▶ _Exercise directions_
Print exactly the lines from the first one down to the line that contains "EYE = np.array([0.0, 0.0, 1.6])", both included, and skip the pictures.

▶ _Exercise data_
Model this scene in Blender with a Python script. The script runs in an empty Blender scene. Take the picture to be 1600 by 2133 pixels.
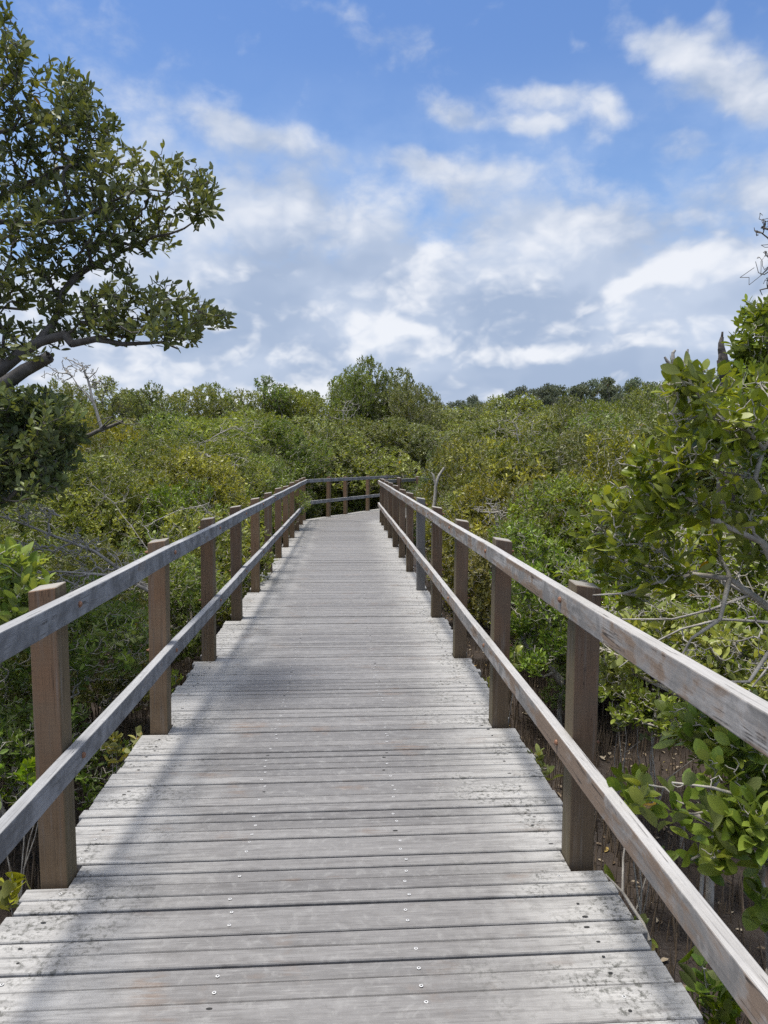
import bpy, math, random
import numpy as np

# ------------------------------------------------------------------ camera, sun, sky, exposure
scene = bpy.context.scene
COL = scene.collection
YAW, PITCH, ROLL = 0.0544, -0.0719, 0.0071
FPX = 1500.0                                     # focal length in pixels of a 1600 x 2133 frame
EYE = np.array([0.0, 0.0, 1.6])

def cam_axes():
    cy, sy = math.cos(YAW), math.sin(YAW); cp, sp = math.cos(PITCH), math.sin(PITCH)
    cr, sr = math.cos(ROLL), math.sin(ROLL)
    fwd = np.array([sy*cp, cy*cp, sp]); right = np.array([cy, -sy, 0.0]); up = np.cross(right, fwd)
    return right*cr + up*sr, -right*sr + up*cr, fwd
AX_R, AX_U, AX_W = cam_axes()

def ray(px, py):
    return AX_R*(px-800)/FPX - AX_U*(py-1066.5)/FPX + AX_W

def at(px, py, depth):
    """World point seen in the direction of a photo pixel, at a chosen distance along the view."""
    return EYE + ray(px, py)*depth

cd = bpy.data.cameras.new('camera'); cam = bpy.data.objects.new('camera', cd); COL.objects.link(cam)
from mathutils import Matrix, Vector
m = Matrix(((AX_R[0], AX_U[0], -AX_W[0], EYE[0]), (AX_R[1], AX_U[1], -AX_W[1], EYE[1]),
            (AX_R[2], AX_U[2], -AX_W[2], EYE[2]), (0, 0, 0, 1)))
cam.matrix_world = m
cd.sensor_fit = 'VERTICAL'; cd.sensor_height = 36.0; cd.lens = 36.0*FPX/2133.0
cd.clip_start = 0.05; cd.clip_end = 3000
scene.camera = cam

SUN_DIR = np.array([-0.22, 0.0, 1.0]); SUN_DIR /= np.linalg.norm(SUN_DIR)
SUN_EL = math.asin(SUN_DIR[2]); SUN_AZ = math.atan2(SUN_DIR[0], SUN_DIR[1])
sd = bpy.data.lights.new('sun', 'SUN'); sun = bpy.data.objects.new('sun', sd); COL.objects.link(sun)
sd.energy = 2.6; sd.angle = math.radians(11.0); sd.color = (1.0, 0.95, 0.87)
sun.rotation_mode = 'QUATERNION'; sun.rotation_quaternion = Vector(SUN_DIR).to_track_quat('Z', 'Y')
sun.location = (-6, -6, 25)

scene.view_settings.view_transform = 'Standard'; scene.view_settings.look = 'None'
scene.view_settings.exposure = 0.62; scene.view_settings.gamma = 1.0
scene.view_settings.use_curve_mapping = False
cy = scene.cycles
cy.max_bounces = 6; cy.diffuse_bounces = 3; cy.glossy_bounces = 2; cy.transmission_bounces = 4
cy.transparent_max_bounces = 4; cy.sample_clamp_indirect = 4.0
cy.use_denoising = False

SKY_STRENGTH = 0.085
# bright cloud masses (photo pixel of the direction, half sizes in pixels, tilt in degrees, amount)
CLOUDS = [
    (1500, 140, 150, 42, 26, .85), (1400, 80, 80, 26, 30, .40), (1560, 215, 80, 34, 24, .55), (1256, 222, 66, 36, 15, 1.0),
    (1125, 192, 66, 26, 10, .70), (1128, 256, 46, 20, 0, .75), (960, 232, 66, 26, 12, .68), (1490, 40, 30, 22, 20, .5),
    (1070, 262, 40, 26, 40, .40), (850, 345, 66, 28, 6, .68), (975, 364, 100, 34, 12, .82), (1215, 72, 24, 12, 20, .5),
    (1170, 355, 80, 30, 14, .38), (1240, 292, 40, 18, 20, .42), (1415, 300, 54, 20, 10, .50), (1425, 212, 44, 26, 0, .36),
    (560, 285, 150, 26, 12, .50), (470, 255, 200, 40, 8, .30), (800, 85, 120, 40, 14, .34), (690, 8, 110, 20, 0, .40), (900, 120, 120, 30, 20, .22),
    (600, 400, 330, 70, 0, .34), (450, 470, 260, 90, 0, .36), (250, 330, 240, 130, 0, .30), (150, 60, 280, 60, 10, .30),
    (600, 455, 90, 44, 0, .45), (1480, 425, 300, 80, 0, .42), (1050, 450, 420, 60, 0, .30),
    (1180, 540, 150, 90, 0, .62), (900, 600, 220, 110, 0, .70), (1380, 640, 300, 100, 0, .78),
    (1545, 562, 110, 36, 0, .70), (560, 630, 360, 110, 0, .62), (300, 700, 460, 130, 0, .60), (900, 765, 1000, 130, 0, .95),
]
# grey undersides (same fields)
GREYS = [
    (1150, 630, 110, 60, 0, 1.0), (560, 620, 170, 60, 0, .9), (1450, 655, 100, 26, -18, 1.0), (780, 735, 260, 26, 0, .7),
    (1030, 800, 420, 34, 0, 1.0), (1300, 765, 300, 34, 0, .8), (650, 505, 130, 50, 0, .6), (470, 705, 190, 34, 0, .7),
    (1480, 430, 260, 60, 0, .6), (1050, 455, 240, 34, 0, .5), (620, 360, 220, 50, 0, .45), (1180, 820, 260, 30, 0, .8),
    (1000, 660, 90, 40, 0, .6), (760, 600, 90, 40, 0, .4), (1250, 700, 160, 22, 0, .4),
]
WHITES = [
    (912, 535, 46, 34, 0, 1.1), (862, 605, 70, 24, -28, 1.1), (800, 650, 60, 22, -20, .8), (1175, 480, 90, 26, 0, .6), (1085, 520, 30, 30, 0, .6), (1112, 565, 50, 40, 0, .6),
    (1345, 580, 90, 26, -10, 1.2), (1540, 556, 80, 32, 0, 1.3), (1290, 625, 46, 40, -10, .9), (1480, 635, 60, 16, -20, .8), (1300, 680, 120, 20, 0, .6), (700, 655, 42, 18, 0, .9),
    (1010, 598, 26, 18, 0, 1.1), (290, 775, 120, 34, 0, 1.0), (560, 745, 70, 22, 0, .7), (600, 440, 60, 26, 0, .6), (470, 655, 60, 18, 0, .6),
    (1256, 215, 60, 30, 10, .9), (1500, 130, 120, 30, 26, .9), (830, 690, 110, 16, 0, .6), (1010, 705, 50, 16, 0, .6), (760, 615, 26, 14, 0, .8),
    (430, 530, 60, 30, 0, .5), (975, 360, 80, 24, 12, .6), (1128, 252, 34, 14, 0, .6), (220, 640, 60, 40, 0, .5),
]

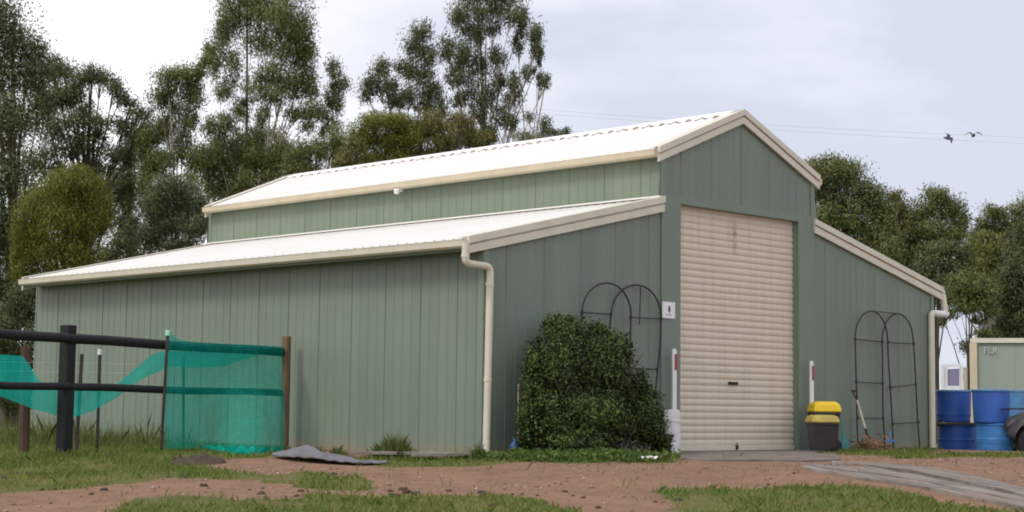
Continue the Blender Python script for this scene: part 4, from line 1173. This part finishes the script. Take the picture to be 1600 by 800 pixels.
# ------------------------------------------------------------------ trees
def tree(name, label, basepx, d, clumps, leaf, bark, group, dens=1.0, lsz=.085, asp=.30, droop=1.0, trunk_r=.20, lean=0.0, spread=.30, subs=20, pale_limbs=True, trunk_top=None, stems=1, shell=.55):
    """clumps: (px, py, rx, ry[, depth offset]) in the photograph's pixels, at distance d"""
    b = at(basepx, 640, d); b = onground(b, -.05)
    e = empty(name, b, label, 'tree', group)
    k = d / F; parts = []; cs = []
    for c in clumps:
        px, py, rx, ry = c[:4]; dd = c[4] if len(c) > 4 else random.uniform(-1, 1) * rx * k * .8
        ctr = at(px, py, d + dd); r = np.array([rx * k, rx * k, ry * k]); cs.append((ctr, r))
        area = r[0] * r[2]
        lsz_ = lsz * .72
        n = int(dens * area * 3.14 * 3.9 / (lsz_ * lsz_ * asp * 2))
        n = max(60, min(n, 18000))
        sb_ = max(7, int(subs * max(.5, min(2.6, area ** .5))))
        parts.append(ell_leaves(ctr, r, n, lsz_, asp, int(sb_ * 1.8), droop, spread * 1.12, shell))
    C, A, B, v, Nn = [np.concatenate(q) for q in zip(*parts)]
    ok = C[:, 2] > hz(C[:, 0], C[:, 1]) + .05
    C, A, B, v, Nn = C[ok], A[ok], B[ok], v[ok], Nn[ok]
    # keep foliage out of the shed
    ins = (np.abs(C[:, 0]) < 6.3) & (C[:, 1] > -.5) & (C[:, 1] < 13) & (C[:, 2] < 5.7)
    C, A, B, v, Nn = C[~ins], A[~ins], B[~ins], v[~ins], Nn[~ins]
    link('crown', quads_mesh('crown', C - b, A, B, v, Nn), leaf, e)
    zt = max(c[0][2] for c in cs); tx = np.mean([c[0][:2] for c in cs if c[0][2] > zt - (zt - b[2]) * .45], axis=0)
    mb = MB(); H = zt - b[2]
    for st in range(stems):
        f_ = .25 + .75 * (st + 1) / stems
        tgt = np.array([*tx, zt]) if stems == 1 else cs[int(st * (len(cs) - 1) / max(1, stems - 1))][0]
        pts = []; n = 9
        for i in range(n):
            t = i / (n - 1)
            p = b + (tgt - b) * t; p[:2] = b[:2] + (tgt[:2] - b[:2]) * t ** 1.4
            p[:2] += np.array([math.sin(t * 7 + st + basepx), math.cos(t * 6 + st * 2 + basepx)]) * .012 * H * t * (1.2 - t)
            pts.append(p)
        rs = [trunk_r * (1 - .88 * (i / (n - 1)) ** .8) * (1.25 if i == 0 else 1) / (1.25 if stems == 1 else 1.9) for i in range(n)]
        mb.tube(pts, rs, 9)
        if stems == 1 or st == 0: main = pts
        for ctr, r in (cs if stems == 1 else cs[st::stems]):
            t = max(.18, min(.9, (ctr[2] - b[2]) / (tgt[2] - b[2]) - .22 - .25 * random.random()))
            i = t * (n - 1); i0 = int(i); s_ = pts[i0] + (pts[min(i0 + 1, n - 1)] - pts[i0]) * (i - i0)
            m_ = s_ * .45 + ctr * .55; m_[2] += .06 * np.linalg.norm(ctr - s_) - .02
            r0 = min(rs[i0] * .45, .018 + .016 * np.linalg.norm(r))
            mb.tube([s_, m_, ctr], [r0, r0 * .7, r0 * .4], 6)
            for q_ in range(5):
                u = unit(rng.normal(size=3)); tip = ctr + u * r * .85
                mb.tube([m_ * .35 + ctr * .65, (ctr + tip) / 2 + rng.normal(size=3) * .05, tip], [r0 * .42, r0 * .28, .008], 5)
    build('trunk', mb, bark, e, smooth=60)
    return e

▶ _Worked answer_
Model this scene in Blender with a Python script. The script runs in an empty Blender scene. Take the picture to be 1600 by 2133 pixels.
import bpy, math, random
import numpy as np

# ------------------------------------------------------------------ camera, sun, sky, exposure
scene = bpy.context.scene
COL = scene.collection
YAW, PITCH, ROLL = 0.0544, -0.0719, 0.0071
FPX = 1500.0                                     # focal length in pixels of a 1600 x 2133 frame
EYE = np.array([0.0, 0.0, 1.6])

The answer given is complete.